▶ _EXERCISE INSTRUCTIONS_
Leave out the pictures, and retype only the lines from the beginning of the material through the line that contains "-0.2, 0.6, 0.6))", including both.

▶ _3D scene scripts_

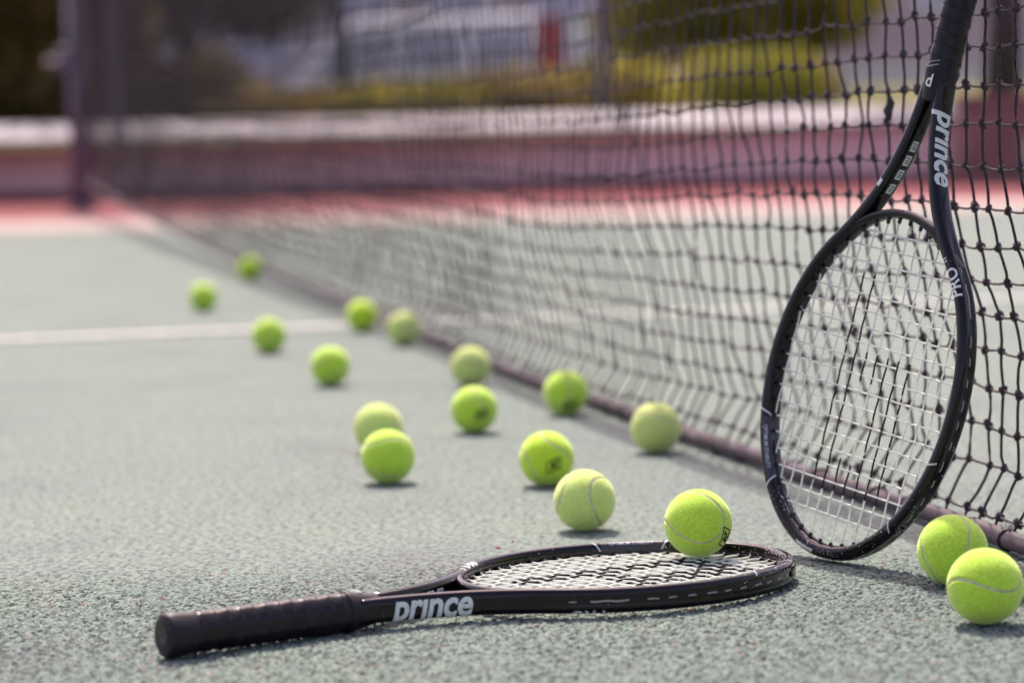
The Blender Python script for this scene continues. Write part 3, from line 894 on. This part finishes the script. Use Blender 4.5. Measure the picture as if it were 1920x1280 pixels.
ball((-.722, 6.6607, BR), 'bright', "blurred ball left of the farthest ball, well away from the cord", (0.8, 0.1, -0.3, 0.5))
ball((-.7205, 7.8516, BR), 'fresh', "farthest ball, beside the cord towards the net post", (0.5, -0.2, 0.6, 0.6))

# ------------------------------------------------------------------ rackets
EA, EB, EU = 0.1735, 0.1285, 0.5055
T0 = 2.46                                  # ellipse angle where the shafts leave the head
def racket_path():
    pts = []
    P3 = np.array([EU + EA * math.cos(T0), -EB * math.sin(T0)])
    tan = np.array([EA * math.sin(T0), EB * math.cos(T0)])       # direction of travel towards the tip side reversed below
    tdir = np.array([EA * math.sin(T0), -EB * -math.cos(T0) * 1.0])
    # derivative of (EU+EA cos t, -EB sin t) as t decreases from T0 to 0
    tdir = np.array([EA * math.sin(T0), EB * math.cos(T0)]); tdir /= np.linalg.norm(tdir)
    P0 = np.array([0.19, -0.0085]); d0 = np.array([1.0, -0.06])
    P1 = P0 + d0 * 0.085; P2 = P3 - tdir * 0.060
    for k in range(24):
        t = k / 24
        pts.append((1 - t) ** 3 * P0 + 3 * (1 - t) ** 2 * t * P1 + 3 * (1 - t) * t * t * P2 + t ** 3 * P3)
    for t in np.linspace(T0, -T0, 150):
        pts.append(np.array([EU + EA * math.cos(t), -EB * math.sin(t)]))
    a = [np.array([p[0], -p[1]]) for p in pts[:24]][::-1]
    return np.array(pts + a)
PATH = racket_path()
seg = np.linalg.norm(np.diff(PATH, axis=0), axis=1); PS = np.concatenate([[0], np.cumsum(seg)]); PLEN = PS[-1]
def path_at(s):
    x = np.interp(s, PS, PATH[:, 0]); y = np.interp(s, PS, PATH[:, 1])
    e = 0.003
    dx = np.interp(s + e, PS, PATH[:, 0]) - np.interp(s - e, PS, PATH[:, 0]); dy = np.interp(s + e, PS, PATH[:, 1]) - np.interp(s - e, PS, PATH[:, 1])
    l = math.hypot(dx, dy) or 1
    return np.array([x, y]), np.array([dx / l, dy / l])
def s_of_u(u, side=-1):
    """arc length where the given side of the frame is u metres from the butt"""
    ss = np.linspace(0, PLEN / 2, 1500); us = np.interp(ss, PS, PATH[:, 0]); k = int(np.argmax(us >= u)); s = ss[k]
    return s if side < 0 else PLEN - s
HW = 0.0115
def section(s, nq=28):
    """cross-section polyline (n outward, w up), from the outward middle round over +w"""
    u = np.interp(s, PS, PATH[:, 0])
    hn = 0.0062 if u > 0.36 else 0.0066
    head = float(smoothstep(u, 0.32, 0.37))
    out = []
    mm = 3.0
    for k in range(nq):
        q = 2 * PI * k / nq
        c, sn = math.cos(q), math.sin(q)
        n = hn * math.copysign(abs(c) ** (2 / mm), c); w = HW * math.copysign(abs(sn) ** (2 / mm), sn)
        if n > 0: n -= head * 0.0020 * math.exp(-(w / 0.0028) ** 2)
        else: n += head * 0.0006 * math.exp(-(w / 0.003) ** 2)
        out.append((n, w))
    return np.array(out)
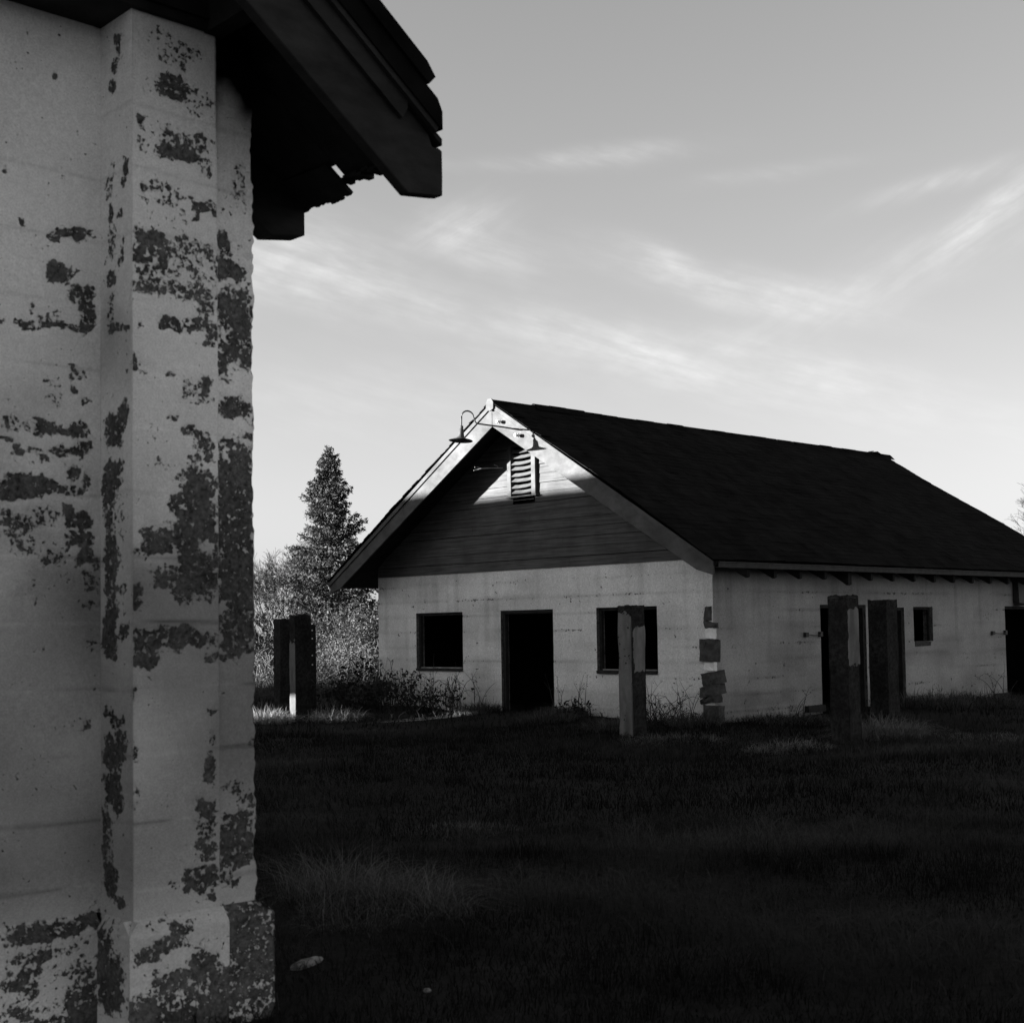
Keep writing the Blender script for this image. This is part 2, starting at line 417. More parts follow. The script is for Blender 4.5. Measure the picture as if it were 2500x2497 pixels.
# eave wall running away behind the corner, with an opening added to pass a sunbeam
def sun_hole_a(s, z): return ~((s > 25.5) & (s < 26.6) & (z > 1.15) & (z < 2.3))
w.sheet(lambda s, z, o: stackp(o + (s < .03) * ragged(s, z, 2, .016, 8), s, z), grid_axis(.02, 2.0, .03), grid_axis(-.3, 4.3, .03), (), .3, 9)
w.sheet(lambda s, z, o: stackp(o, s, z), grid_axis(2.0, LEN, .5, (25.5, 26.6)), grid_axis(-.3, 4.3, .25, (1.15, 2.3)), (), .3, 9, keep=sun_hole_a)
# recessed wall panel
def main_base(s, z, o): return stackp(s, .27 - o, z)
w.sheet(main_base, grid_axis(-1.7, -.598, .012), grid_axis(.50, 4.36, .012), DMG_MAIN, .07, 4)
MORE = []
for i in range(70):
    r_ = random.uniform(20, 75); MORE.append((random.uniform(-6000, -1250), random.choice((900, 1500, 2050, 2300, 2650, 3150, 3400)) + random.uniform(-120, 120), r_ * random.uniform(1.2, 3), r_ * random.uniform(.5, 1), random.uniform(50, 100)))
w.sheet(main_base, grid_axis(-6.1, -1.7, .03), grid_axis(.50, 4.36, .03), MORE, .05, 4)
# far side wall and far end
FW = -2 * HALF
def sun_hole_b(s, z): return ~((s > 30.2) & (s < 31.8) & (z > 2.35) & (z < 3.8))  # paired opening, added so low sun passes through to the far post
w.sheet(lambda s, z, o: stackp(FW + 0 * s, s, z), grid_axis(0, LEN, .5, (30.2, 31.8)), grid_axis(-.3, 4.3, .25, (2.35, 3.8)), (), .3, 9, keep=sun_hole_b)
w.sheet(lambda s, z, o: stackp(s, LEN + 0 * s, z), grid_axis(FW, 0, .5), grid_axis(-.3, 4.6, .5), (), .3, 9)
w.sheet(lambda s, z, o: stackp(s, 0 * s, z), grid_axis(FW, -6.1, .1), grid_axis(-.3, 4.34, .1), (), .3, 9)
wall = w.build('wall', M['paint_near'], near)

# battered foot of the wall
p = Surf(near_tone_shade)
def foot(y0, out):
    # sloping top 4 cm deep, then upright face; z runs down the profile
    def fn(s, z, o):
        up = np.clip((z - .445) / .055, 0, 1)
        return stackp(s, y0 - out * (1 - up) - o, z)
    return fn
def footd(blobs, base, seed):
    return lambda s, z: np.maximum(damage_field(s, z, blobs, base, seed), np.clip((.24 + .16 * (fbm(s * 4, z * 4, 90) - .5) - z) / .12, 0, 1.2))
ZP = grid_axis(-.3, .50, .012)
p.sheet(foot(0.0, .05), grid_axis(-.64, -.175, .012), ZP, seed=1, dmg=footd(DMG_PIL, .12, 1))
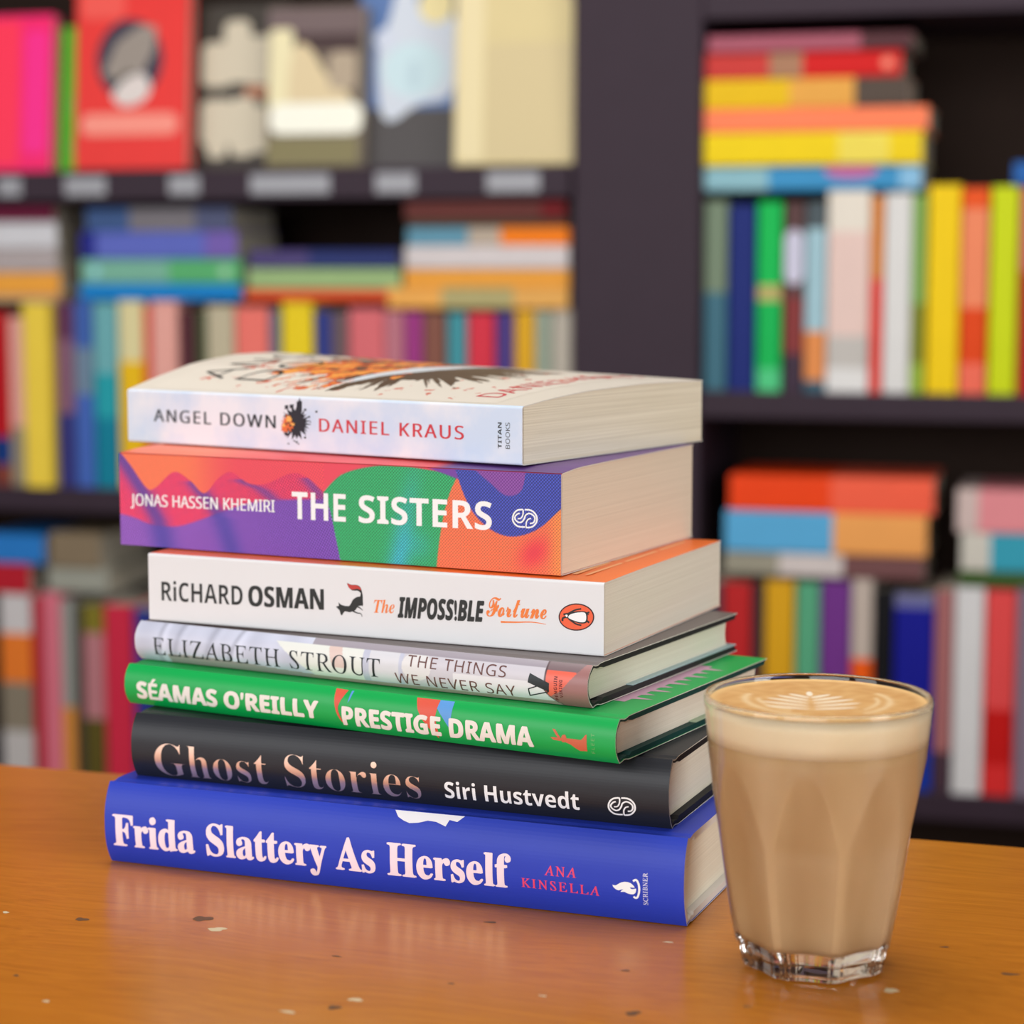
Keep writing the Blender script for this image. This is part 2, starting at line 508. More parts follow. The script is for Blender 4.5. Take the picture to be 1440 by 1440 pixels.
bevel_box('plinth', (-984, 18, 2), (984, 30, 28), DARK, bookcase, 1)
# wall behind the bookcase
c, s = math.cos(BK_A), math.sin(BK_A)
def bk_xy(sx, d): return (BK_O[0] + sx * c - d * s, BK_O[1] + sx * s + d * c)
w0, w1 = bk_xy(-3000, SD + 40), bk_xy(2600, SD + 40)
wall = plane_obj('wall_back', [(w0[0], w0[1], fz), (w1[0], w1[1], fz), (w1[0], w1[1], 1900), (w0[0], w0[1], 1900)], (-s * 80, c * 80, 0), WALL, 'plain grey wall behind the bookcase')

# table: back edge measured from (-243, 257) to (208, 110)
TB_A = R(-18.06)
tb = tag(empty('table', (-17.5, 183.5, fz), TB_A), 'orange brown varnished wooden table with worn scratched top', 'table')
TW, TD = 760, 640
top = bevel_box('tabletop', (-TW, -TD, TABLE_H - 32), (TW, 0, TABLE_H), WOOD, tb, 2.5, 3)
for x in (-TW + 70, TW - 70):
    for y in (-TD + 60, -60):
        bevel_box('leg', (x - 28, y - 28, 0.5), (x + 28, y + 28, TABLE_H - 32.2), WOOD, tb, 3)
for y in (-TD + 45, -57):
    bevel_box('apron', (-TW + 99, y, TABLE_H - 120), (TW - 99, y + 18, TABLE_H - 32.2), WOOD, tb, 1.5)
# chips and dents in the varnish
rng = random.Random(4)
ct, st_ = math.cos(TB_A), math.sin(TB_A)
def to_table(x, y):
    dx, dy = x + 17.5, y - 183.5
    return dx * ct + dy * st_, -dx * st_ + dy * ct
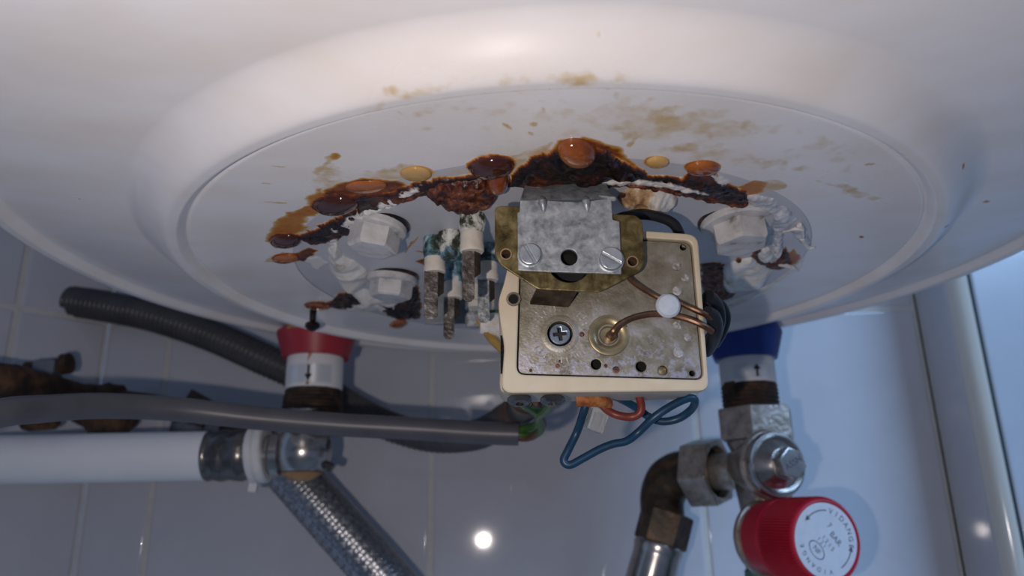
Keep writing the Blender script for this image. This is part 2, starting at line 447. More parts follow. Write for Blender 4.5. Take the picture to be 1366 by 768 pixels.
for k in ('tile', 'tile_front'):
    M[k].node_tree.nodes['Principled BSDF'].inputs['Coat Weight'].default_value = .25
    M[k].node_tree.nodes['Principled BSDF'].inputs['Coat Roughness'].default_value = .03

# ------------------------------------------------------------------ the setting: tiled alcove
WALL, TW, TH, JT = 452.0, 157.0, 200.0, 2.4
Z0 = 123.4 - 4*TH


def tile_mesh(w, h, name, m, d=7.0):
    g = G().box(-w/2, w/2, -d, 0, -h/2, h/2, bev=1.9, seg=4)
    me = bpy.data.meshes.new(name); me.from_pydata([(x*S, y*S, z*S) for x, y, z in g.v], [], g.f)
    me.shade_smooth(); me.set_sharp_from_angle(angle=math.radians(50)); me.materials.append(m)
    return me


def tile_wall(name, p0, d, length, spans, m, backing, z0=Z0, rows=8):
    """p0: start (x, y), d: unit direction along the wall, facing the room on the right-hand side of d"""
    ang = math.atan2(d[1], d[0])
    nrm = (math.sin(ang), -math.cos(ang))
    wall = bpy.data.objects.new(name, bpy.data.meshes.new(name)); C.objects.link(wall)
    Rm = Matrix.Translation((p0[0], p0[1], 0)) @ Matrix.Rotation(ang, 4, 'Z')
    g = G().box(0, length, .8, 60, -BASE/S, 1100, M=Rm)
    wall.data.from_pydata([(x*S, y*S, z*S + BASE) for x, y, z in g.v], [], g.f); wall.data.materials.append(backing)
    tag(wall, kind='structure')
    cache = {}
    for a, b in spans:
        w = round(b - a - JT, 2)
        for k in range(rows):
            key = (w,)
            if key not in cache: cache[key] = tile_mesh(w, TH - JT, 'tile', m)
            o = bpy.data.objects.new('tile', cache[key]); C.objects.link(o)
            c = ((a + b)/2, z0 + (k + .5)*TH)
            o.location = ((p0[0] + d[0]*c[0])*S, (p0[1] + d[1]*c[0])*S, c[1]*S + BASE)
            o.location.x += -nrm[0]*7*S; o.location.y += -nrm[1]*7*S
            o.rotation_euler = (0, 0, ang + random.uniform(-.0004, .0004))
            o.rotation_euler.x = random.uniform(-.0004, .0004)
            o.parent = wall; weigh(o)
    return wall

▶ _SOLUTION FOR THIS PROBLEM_
The Blender Python script for this scene continues. Write part 3, from line 894 on. This part finishes the script. Use Blender 4.5. Measure the picture as if it were 1920x1280 pixels.
ball((-.722, 6.6607, BR), 'bright', "blurred ball left of the farthest ball, well away from the cord", (0.8, 0.1, -0.3, 0.5))
ball((-.7205, 7.8516, BR), 'fresh', "farthest ball, beside the cord towards the net post", (0.5, -0.2, 0.6, 0.6))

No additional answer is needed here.